Any comment on the Andrew Feldman situation? Or would you rather not go there?

I don’t mind. I lent him money and he refused to pay me back. He doesn’t like poker players and the poker industry at all since he went on that programme [Secret Millionaire]. I think what he’s done to me is disgusting. That’s all I can say about that. He was always bitter towards me because he got no recognition for the amount of money he’d won in poker because it came on the internet. Obviously I get a lot of recognition because I’ve had tournament success. He was always bitter towards me about that.

Tell us about your becoming an ISPT ambassador.

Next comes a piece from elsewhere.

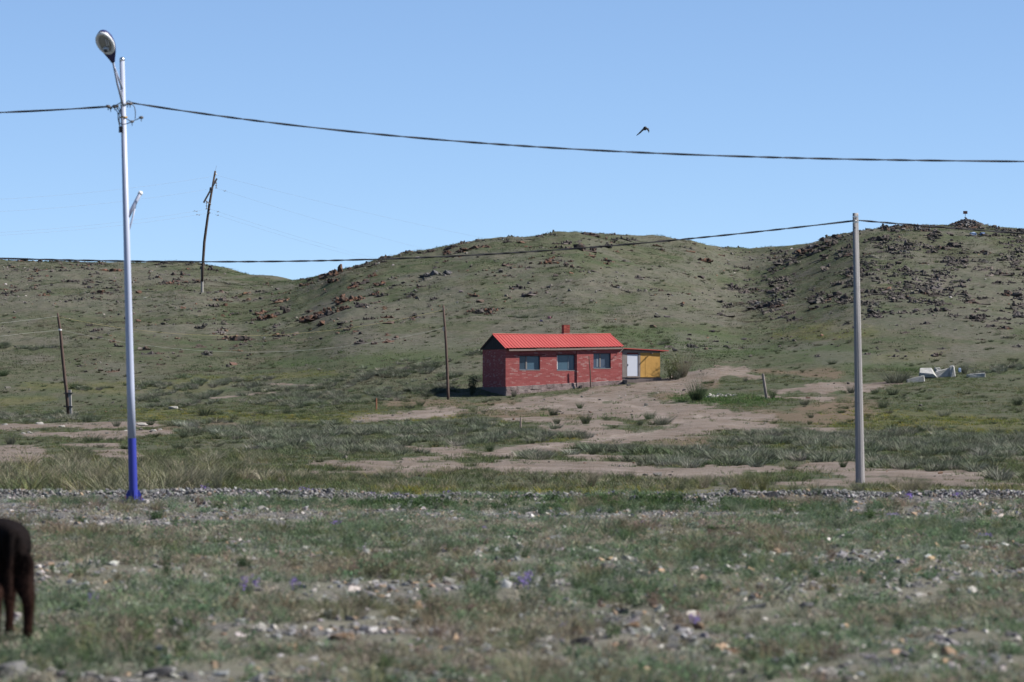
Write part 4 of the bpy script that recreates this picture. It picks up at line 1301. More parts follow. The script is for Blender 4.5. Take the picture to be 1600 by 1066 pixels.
for pts in ([(203, 161), (209, 166), (211, 176), (210.5, 186)], [(205, 190), (198, 186), (193, 183), (188, 178), (187, 170), (183, 166)], [(205, 190), (212, 187), (220, 184)],
            [(187, 171), (184, 180), (185.5, 190), (190, 194), (198, 193), (205, 190)], [(182, 166), (186, 176), (186, 190), (188, 201)], [(196, 162), (199, 157.5), (204, 159), (206, 163)],
            [(177, 168), (183, 175), (184, 186), (186, 196)], [(170, 167), (178, 166), (186, 161), (190, 160.5)]):
    wirecurve([Lp(x, y, -.08) for x, y in pts], .0065).build("loose_wire", M['black'], lamp)

# ------------------------------------------------------------------ overhead cables of the road: two strands twisted together
def twisted(name, pts, deg, D, x0, x1, r_, label, group):
    xs = np.array([p[0] for p in pts], float); ys = np.array([p[1] for p in pts], float)
    cf = np.polyfit((xs - 800) / 800, ys, deg)
    n = int(abs(x1 - x0) / 3.5)
    X = np.linspace(x0, x1, n)
    Yp = np.polyval(cf, (X - 800) / 800)
    m = MB()
    for ph in (0, math.pi):
        q = []
        for i in range(n):
            c = P(X[i], Yp[i], D)
            a = ph + c.x * 2 * math.pi / 1.15 + 1.1 * math.sin(c.x * 1.37) + .7 * math.sin(c.x * 3.1)
            q.append(c + Vector((0, math.cos(a) * r_ * .9, math.sin(a) * r_ * .75)))
        m.tube(q, r_, 5)
    return m.build(name, M['black'], label=label, cat="cable", group=group)
twisted("overhead_cable", [(205, 160.5), (400, 188.5), (600, 211), (800, 227), (960, 235.3), (1030, 239.5), (1250, 247.5), (1450, 250.8), (1600, 252)], 3, LD, 204, 1660, .0095,
        "upper black twisted cable running right from the street lamp", "twisted power cables")
twisted("overhead_cable", [(-60, 177.5), (0, 175.8), (60, 172.8), (120, 169.3), (168, 166.5)], 2, LD, -60, 170, .0095, "short black twisted cable leaving the lamp to the left", "twisted power cables")
twisted("overhead_cable", [(0, 404), (100, 406), (200, 408), (300, 409.3), (440, 408.4), (584, 405.3), (727, 399.5), (860, 391), (970, 382.5), (1080, 373), (1190, 361.5), (1300, 349), (1336, 344.7)], 4, 86, -60, 1336, .0125,
        "lower black twisted cable reaching the concrete pole from the left", "twisted power cables")
twisted("overhead_cable", [(1338, 344.3), (1400, 348.8), (1450, 353.5), (1550, 361.6), (1600, 365)], 2, 86, 1338, 1660, .0125, "black twisted cable leaving the concrete pole to the right", "twisted power cables")

# ------------------------------------------------------------------ concrete pole on the right
cpD = 86.0
cb0 = P(1344, 757, cpD); ct = P(1337, 333, cpD)
gz = float(zg(cb0.x, cb0.y))
cp = empty("concrete_pole", (cb0.x, cb0.y, gz), 0, label="tall round concrete utility pole beside the dirt track", cat="utility pole")
def cpl(t, dx=0, dy=0, dz=0):
    p = cb0.lerp(ct, t); return Vector((p.x - cb0.x + dx, dy, p.z - gz + dz))
def concrete_pole_mat():
    t = NT("pole_concrete")
    o = t.obj()
    mp = t.n("ShaderNodeMapping"); mp.inputs["Scale"].default_value = (6, 6, .8); t.l(o, mp.inputs[0])
    c = t.mix(t.noise(1.6, 5, .6, mp.outputs[0]), (.18, .173, .174), (.265, .255, .252))
    c = t.mix(t.ramp(t.noise(9, 4, .6, o), [(.60, 0), (.74, .5)]), c, (.15, .14, .135))
    return t.bsdf(c, .85, 0, .25, t.bump(t.noise(30, 4, .6, o), .4, .01))
M['pole_concrete'] = concrete_pole_mat()
pl = MB(); pl.tube([cpl(-.08), cpl(0), cpl(.5), cpl(1)], [.108, .105, .084, .063], 28)
pole_o = pl.build("pole", M['pole_concrete'], cp, True)
for a in (.25, 1.25, 2.2, 2.65):
    m = MB()
    c, s_ = math.cos(a + math.pi), math.sin(a + math.pi)
    m.tube([cpl(0, c * .104, s_ * .104), cpl(.5, c * .083, s_ * .083), cpl(.995, c * .0625, s_ * .0625)], .006, 4)
    m.build("mould_seam", M['pole_concrete'], cp)
for t in (.985, .965):
    MB().tube([cpl(t), cpl(t, 0, 0, .02)], .068, 20, False).build("band", M['steel'], cp, True)
MB().tube([cpl(.945, -.02, -.02), cpl(.945, -.025, -.075)], .017, 8).build("bolt", M['black'], cp)
MB().ball(cpl(.9705, -.012, -.085), .024, 10, 8).build("insulator", M['white_bit'], cp, True)
MB().tube([cpl(.9705, -.03, -.06), cpl(.9705, .03, -.06)], .016, 8).build("clamp", M['black'], cp)
MB().box(-.012, .012, -.075, -.055, -.02, .05).build("bracket", M['frame_grey'], cp, loc=cpl(.975))

# ------------------------------------------------------------------ wooden poles
def jag(p0, p1, n, amp, rng):
    return [p0.lerp(p1, i / n) + Vector((rng.uniform(-amp, amp), rng.uniform(-amp, amp), 0)) * (1 if 0 < i < n else 0) for i in range(n + 1)]
rw = random.Random(3)
g = G(315.8, 462); D1 = g.y
hp = empty("power_pole", g, 0, label="leaning wooden power pole on a concrete stub, left hillside", cat="utility pole")
def Hp(x, y, dy=0.0): return P(x, y, D1) - g + Vector((0, dy, 0))
MB().tube([Hp(315.8, 466), Hp(315.8, 440), Hp(315.4, 416)], [.125, .12, .115], 10).build("stub", M['concrete'], hp)
MB().tube([Hp(315.8, 438.5), Hp(315.8, 437)], .145, 10).build("binding", M['black'], hp)
MB().tube([Hp(315.5, 419.5), Hp(315.5, 418)], .14, 10).build("binding", M['black'], hp)
MB().tube([Hp(315.9, 440, -.10), Hp(316.6, 417, -.05), Hp(319, 378), Hp(326.5, 322), Hp(336, 267)], [.10, .125, .125, .11, .085], 9).build("pole", M['wood_dark'], hp, True)
ca = Hp(318.2, 317, -.22); cb2 = Hp(339, 279, -.22)
d = (cb2 - ca).normalized(); n_ = d.cross(Vector((0, 1, 0))).normalized() * .075; yv = Vector((0, .06, 0))
MB().hexa([ca - n_ - yv, ca + n_ - yv, ca + n_ + yv, ca - n_ + yv, cb2 - n_ - yv, cb2 + n_ - yv, cb2 + n_ + yv, cb2 - n_ + yv]).build("crossarm", M['wood_grey'], hp)
MB().tube([Hp(321.2, 313.5, -.2), Hp(329.8, 320, -.15)], .05, 6).build("brace", M['wood_grey'], hp)
MB().tube([Hp(327.5, 295, -.16), Hp(331.5, 295.5, -.16)], .14, 8).build("binding", M['black'], hp)
for (x, y0, y1) in ((337.8, 286, 293.5), (322.8, 317, 326)):
    ins = MB(); ins.tube([Hp(x, y0 - 2, -.2), Hp(x, y1 + .5, -.2)], .025, 5)
    ins.build("insulator_rod", M['porcelain'], hp)
    for k in range(3):
        y = y0 + (y1 - y0) * k / 2
        MB().tube([Hp(x, y - .6, -.2), Hp(x, y + .9, -.2)], [.03, .11], 8).build("insulator", M['porcelain'], hp)
MB().tube([Hp(337, 271.5, -.1), Hp(338.6, 273.2, -.1)], .06, 6).build("insulator", M['white_bit'], hp)
for y in (326.8, 332.6):
    MB().tube([Hp(326.0, y - .3, -.14), Hp(328.5, y + .4, -.14)], .06, 6).build("insulator", M['porcelain'], hp)
MB().tube([Hp(336.3, 267), Hp(338, 259)], .012, 4).build("rod", M['thin_wire'], hp)
def wire(p0, p1, sag, r_, mat, label, n=40, dampers=()):
    m = MB()
    q = []
    for i in range(n + 1):
        t = i / n
        p = p0.lerp(p1, t); q.append(p - Vector((0, 0, sag * 4 * t * (1 - t))))
    m.tube(q, r_, 4)
    o = m.build("overhead_wire", mat, label=label, cat="wire", group="thin wires of the hillside line")
    for i in dampers:
        c = q[i]; dd = (q[min(i + 1, n)] - q[i - 1]).normalized()
        MB().tube([c - dd * .28, c - dd * .2 + Vector((0, 0, -.06)), c, c + dd * .2 + Vector((0, 0, .06)), c + dd * .28], [.02, .028, .012, .028, .02], 5).build("damper", M['porcelain'], o)
    return o
DF = 430.0
def wend(x, y, D): return P(x, y, D)
for (a, b, lab, dm) in (((335, 275, D1), (-60, 314, D1 - 30), "topmost thin wire running left from the leaning power pole", ()),
                        ((322.5, 296, D1), (-60, 333, D1 - 30), "second thin wire running left from the leaning power pole", ()),
                        ((323, 327, D1), (-60, 366, D1 - 30), "third thin wire running left from the leaning power pole", (2,)),
                        ((327, 332.7, D1), (-60, 370, D1 - 30), "lowest thin wire running left from the leaning power pole", (2,)),
                        ((338, 274, D1), (860, 392, DF), "topmost thin wire running right to the hill from the leaning power pole", ()),
                        ((338, 294, D1), (760, 412, DF), "second thin wire running right to the hill from the leaning power pole", (1,)),
                        ((329, 327, D1), (690, 428, DF), "third thin wire running right to the hill from the leaning power pole", (1,)),
                        ((329, 332.7, D1), (680, 430, DF), "lowest thin wire running right to the hill from the leaning power pole", (1,))):
    wire(wend(*a), wend(*b), .35, .0052, M['thin_wire'], lab, 40, dm)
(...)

As soon as I heard that players like Michael Mizrachi and Patrik Antonius were on board it was a pretty easy decision. After speaking to the guys, they seem super confident that it’s going to take place. It’s not going to be as tough as people think. They say a lot of the pros are thinking about all the possible things that could go wrong, and a lot of things could go wrong. But at the end of the day it’s at Wembley Stadium, that place is used to coping with thousands of people, week in, week out.

Tell us more about the concept…

They're targeting around 30,000 people and 1,000 can buy in straight on to the pitch. The rest will be in the stands, playing online, trying to satellite on to the pitch. It’s a great concept – very ambitious. It’s one of a kind, really – an attempt to hold the largest poker tournament in the world, with the one of the largest prize pools ever generated. Very exciting.

What’s the deal with your sponsorship at the moment?

I never had a long-term sponsorship with Matchbook. It was just a short-term deal for the One Drop because it was good marketing for the company and myself. I wanted to play, it obviously. They’re not involved in poker, they’re a betting exchange. That partnership ended which I thoroughly expected it to. I don’t have a sponsorship at the minute. Since I parted ways with Titan I’ve had a few other offers but nothing really suited me. I’m very specific about what type of deal I want as obviously I play a lot of cash and not lots of tournaments. I don’t want to be in a great cash game in Macau and have to fly to an EPT or do a photoshoot. At the minute I’m going to stick it out and see what offers come to the table over the next few months.

What's next?

Play a few tournaments in London. I’m going to see what cash games are going in London. There’s some £100,000 tournament on the 25th that I’m going to play.